Learning those basics allowed Brown to move from more formal types of poetry - and a play written entirely in iambic pentameter - to the vignettes and smaller stanzas that mark his work now.

It also allows him to be more open-minded and aware of which direction the poem needs to take to be successful.

"I let the language and content of the poem determine what form it will be," Brown said.

Another thing Brown will stress to his students is the importance of getting out into the world. Before settling into his teaching position, Brown worked as a reporter, a temp and a port employee.

"It helped me get a good grasp of the different stuff that's out there in the world."

Childhood memories and experiences have been a constant source of inspiration for him, Brown said, though how his work approaches them has changed over time. Brown makes a point to stop into town a few times a year, and the landscape of his childhood home makes its way into his work often.

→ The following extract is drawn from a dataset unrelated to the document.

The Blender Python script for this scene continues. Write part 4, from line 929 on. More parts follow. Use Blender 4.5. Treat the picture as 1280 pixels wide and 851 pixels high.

"One of the things I'm working on involves North Point Road," he said. "Things pop up here and there. It's unpredictable what's going to emerge in a poem."

Forging

Two o'clock outside the plate mill,

men trickle out in worn jeans,

remove hard hats and light

cigarettes. Their eyes are pig iron,

their skin cooled slag; they lean

and smoke against a concrete wall.

My grandfather laid brick, raised

these city walls with his hands

(cement under his nails, fingerprints

on each block) and a few tools

that now sit in their red dust, silent

in my grandmother's garage.

The steelworker feels this landscape

in his body - ore bridge ribs,

arms skip-hoist thin and a belly

bloated with coke and limestone,

a smoldering oven banked inside.

For thirty years my father survived

layoffs, union disputes, soot

on the cars and soot in his lungs.

He worked as his father worked, shipping,

forging steel, the steel that forged

this town. Driving the beltway

in a car of foreign alloys and plastic,

I watch Sparrows Point surrender

its last gray breaths to the air

and approach the Key Bridge,

a steel arch that spans the distance

we must cross to forge a metal

less defined.

From Panning the Sky, a chapbook published by Pudding House Publications.